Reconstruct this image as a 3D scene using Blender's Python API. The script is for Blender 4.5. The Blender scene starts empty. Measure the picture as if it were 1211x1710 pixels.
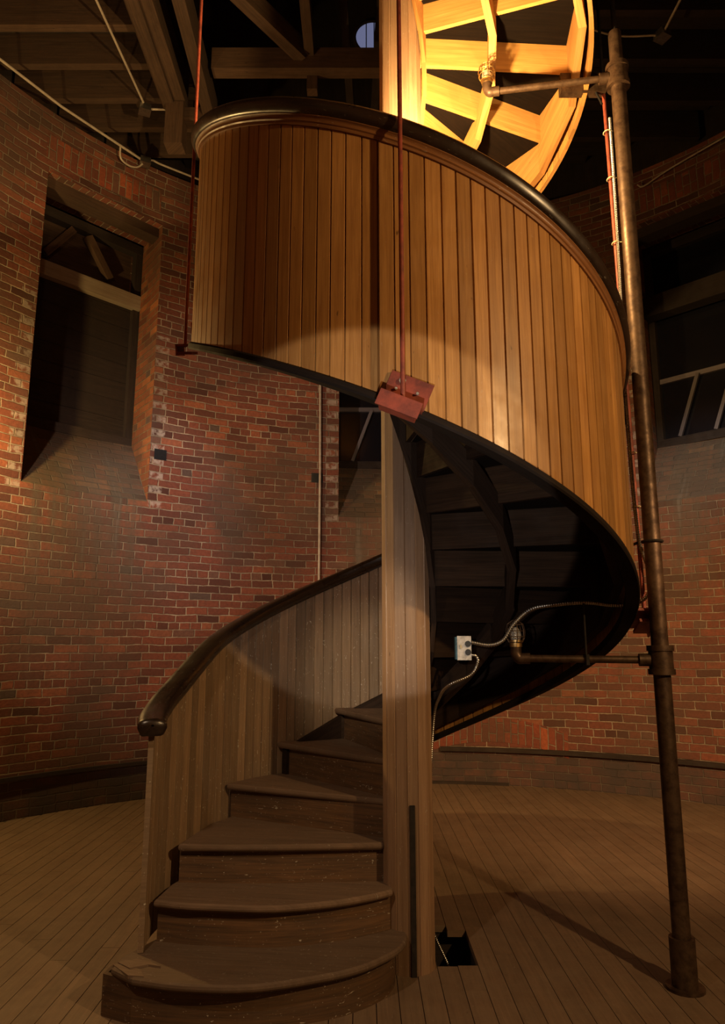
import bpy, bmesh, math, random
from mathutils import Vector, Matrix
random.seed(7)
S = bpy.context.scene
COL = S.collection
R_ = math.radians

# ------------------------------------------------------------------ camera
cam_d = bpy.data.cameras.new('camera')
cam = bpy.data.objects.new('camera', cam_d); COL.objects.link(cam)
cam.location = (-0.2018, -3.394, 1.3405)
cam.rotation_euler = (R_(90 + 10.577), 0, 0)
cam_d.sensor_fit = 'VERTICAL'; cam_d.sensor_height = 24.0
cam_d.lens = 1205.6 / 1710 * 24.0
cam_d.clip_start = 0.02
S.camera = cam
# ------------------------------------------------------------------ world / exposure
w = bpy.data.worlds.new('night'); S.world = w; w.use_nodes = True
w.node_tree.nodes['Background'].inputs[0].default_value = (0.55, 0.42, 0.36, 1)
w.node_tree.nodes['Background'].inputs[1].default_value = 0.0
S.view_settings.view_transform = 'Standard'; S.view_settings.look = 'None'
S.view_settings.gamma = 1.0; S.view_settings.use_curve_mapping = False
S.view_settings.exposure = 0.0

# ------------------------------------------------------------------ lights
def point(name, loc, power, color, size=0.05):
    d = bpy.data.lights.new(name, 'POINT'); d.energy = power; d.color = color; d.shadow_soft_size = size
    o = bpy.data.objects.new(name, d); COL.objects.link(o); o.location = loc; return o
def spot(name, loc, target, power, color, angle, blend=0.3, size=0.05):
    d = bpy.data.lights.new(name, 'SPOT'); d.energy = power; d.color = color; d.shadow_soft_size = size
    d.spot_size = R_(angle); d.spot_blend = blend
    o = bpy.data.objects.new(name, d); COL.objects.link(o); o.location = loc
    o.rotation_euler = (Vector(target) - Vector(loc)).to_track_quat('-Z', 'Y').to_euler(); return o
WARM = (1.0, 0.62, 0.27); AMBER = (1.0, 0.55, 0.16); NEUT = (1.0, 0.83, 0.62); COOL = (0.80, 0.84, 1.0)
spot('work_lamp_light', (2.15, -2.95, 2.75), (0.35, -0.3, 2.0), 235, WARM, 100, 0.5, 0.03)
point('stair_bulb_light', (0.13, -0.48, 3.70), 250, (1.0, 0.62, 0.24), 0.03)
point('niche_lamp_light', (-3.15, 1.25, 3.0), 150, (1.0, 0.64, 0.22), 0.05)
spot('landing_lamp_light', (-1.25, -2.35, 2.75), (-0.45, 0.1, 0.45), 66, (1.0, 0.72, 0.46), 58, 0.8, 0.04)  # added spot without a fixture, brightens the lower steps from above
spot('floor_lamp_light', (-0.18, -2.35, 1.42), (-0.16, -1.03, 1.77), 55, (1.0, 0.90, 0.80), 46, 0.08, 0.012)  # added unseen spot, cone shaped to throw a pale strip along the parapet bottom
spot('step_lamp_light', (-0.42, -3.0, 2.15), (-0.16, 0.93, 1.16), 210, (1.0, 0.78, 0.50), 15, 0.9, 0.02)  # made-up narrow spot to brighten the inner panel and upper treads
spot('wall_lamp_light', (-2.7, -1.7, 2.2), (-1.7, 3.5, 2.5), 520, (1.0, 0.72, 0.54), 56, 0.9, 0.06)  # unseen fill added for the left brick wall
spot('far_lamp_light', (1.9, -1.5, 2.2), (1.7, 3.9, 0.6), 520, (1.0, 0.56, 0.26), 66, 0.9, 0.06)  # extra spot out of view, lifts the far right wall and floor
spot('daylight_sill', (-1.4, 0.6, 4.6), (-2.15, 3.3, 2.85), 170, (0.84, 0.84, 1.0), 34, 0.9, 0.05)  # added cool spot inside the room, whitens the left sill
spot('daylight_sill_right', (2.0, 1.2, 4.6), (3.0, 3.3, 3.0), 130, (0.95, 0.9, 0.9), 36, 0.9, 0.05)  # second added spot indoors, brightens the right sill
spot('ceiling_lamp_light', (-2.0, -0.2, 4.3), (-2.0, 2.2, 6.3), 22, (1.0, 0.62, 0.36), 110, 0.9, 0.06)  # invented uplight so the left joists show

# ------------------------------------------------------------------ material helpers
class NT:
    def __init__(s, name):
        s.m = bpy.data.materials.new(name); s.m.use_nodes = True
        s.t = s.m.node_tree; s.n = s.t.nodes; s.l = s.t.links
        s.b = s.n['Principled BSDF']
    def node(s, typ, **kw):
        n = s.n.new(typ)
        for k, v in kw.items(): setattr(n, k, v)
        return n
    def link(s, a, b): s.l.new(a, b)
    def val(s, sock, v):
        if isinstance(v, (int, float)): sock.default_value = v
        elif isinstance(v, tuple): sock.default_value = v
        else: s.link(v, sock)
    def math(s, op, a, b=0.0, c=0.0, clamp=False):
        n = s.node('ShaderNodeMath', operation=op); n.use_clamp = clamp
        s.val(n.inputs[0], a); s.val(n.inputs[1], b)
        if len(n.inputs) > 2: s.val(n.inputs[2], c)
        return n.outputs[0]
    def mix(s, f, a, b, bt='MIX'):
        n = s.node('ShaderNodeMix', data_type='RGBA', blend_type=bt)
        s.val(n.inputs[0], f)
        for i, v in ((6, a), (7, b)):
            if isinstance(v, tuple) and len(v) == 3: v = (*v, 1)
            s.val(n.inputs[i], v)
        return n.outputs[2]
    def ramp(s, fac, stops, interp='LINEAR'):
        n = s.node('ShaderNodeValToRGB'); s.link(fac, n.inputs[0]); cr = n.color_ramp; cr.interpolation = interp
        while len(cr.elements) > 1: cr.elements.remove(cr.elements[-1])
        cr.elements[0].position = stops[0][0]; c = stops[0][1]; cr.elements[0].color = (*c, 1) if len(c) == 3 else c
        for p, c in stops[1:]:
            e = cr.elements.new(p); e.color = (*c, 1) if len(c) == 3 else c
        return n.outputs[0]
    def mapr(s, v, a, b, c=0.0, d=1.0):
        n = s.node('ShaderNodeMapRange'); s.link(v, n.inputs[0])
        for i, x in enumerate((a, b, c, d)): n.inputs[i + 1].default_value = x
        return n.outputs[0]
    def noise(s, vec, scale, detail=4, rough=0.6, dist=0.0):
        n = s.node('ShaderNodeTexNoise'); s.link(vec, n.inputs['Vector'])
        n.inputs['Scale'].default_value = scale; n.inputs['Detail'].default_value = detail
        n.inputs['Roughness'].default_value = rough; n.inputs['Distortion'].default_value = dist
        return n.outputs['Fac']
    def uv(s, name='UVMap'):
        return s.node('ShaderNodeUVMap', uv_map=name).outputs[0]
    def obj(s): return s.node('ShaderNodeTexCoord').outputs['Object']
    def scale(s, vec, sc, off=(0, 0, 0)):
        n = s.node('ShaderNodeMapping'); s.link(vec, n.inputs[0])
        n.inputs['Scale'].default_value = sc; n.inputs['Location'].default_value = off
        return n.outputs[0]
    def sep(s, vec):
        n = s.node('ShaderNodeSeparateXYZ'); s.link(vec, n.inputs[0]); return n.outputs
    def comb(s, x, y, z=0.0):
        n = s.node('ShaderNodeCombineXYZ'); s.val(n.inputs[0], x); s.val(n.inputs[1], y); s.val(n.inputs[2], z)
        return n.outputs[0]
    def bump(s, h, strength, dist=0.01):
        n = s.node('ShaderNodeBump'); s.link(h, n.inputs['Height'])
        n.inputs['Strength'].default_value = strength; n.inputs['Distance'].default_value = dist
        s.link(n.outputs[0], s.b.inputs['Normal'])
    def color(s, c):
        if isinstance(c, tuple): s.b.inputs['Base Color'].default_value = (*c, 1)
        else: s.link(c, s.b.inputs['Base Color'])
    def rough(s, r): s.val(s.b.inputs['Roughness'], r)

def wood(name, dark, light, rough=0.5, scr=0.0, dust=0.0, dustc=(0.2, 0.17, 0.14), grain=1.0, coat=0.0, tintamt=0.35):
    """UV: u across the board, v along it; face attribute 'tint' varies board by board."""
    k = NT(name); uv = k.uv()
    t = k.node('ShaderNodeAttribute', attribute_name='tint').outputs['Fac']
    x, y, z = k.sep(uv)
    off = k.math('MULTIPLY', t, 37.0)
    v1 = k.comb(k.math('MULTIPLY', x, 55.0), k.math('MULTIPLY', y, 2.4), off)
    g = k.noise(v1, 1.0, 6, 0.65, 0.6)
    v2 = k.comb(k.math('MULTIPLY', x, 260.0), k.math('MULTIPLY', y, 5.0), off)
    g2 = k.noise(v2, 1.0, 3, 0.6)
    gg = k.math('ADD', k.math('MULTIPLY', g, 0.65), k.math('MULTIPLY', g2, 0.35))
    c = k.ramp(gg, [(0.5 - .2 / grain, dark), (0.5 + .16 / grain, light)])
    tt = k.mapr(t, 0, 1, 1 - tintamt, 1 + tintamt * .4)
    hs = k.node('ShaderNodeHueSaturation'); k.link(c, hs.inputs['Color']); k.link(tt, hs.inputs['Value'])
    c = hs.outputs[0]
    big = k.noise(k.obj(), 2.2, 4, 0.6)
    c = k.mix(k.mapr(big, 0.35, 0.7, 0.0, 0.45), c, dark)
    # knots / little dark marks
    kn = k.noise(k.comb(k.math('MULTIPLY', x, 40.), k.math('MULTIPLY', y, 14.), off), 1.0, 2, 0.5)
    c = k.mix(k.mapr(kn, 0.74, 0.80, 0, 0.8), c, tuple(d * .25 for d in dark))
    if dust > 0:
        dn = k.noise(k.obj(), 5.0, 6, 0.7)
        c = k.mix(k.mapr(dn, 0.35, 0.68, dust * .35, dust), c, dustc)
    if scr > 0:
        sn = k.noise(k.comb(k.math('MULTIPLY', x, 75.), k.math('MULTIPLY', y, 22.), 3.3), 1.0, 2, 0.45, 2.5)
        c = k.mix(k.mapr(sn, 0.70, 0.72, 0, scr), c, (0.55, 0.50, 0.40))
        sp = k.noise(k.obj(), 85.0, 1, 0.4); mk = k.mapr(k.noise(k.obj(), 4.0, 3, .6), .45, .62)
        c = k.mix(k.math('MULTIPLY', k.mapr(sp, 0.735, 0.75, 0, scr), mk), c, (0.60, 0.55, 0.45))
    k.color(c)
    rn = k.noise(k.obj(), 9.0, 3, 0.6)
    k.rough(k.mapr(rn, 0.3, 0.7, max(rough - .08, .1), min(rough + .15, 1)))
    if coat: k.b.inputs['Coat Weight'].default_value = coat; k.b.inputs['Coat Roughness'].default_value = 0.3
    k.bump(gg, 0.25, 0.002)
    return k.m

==

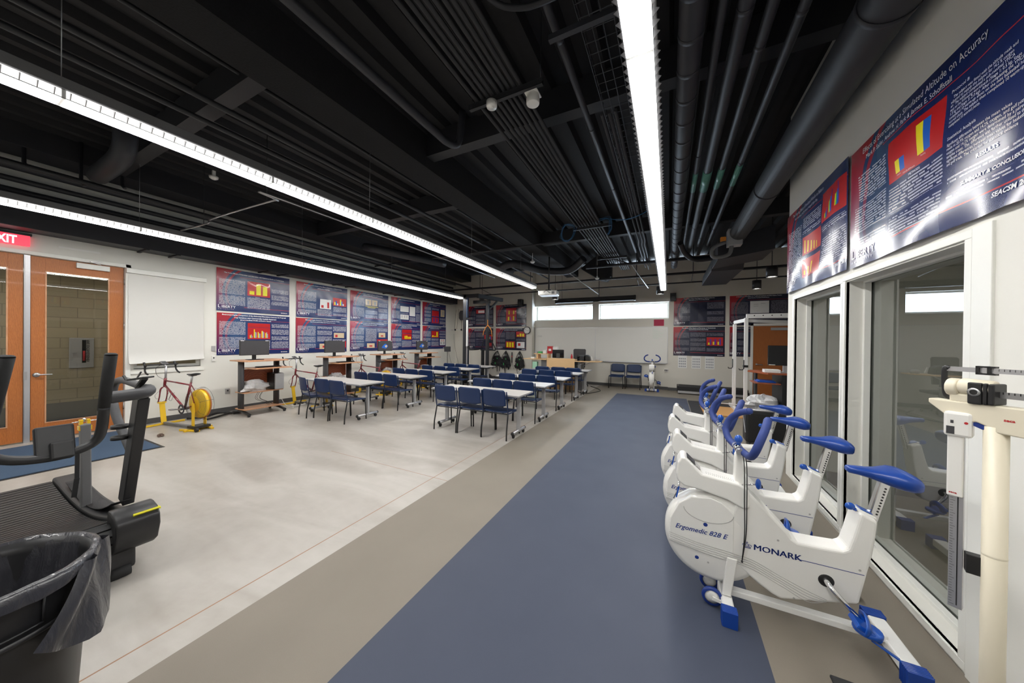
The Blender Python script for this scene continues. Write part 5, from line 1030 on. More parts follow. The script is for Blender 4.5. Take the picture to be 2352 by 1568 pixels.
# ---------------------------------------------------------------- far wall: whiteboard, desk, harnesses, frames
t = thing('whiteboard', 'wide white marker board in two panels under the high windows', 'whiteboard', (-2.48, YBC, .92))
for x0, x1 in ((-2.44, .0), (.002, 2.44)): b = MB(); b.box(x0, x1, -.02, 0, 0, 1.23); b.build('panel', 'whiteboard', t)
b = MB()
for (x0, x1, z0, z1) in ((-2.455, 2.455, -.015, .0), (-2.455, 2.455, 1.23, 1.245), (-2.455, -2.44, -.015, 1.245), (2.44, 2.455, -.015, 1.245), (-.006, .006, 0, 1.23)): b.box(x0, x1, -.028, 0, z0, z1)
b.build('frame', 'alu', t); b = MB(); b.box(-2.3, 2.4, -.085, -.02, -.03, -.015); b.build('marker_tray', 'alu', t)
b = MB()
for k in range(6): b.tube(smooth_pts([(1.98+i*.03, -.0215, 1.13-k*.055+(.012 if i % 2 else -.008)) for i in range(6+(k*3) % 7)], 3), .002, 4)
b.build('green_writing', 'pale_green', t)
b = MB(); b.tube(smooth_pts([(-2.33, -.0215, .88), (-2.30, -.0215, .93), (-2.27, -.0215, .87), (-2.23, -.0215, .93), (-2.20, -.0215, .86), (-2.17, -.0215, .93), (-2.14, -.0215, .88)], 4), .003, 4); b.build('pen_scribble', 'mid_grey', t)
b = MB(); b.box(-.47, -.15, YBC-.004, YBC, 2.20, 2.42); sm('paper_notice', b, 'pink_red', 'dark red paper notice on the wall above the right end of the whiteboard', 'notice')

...

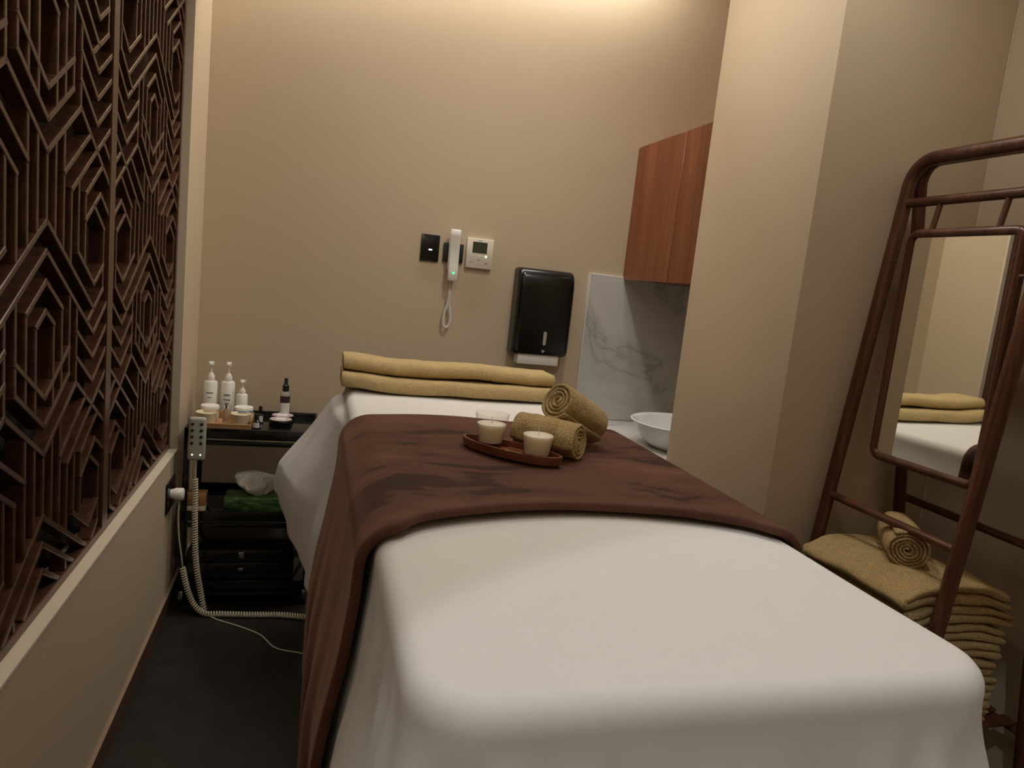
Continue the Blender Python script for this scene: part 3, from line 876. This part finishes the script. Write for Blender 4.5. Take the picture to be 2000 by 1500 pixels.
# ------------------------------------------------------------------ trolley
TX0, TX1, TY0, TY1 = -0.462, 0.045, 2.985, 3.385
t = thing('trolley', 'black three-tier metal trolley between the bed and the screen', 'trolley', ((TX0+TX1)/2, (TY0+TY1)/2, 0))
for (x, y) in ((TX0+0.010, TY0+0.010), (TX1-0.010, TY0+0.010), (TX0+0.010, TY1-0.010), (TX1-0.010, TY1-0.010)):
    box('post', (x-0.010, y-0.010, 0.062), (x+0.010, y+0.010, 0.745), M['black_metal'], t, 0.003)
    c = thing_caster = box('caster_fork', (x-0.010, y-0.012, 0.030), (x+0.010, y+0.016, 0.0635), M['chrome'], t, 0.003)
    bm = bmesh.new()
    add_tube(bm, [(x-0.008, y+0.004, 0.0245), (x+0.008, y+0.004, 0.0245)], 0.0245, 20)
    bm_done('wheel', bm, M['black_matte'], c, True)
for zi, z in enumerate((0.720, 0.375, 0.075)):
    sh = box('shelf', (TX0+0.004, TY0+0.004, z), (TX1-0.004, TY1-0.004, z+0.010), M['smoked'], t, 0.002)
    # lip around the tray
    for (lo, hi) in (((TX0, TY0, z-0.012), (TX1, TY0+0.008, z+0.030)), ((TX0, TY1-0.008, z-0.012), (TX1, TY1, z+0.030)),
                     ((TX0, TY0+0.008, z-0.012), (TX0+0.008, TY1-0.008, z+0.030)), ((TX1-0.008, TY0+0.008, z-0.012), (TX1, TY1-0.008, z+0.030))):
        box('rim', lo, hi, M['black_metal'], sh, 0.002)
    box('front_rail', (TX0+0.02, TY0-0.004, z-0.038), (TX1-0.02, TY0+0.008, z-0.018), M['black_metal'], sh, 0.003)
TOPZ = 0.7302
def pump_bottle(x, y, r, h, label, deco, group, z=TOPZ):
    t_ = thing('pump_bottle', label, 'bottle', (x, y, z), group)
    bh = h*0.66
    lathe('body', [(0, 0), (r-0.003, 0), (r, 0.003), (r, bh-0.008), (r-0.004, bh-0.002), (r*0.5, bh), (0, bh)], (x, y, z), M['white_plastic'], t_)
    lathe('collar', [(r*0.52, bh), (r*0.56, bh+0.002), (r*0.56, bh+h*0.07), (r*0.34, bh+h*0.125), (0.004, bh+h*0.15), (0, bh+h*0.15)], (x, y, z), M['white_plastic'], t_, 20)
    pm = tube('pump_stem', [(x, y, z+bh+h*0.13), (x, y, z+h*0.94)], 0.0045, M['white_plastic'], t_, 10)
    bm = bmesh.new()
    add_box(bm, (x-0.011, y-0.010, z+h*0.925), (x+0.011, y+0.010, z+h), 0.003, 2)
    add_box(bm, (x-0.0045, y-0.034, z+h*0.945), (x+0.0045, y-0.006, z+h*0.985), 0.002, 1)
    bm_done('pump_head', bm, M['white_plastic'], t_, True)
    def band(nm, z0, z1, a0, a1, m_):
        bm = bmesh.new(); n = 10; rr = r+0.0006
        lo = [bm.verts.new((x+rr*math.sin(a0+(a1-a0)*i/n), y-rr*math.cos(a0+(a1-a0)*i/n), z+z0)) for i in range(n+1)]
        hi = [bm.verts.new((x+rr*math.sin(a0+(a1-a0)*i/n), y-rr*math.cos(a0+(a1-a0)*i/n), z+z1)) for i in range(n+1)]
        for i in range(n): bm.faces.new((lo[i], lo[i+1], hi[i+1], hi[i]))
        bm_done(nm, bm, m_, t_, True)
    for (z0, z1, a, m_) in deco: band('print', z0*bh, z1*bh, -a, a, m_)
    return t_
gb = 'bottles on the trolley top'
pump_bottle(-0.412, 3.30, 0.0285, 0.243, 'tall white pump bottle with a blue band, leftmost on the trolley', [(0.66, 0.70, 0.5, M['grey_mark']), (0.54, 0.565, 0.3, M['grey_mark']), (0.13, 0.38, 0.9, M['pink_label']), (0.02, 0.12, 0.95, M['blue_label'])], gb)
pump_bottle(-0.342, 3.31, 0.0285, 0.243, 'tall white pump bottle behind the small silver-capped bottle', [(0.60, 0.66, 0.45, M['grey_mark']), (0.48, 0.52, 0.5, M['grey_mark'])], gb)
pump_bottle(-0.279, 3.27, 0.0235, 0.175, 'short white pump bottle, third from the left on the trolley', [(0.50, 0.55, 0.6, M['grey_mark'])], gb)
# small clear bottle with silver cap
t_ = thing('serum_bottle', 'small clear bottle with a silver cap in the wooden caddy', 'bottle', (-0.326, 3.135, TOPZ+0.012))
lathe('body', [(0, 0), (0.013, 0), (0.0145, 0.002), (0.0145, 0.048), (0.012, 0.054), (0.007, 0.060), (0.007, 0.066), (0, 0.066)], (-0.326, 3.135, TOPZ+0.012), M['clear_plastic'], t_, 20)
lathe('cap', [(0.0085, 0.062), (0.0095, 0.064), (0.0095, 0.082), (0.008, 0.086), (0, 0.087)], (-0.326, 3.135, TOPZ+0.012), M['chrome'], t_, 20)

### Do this
Retype, word for word, every line from the line with "The Blender Python script for this scene continues." to the line with "b = MB(); b.box(-.47, -.15, YBC-.004, YBC, 2.20, 2.42);", inclusive. Add nothing.

### Exercise response
The Blender Python script for this scene continues. Write part 5, from line 1030 on. More parts follow. The script is for Blender 4.5. Take the picture to be 2352 by 1568 pixels.
# ---------------------------------------------------------------- far wall: whiteboard, desk, harnesses, frames
t = thing('whiteboard', 'wide white marker board in two panels under the high windows', 'whiteboard', (-2.48, YBC, .92))
for x0, x1 in ((-2.44, .0), (.002, 2.44)): b = MB(); b.box(x0, x1, -.02, 0, 0, 1.23); b.build('panel', 'whiteboard', t)
b = MB()
for (x0, x1, z0, z1) in ((-2.455, 2.455, -.015, .0), (-2.455, 2.455, 1.23, 1.245), (-2.455, -2.44, -.015, 1.245), (2.44, 2.455, -.015, 1.245), (-.006, .006, 0, 1.23)): b.box(x0, x1, -.028, 0, z0, z1)
b.build('frame', 'alu', t); b = MB(); b.box(-2.3, 2.4, -.085, -.02, -.03, -.015); b.build('marker_tray', 'alu', t)
b = MB()
for k in range(6): b.tube(smooth_pts([(1.98+i*.03, -.0215, 1.13-k*.055+(.012 if i % 2 else -.008)) for i in range(6+(k*3) % 7)], 3), .002, 4)
b.build('green_writing', 'pale_green', t)
b = MB(); b.tube(smooth_pts([(-2.33, -.0215, .88), (-2.30, -.0215, .93), (-2.27, -.0215, .87), (-2.23, -.0215, .93), (-2.20, -.0215, .86), (-2.17, -.0215, .93), (-2.14, -.0215, .88)], 4), .003, 4); b.build('pen_scribble', 'mid_grey', t)
b = MB(); b.box(-.47, -.15, YBC-.004, YBC, 2.20, 2.42); sm('paper_notice', b, 'pink_red', 'dark red paper notice on the wall above the right end of the whiteboard', 'notice')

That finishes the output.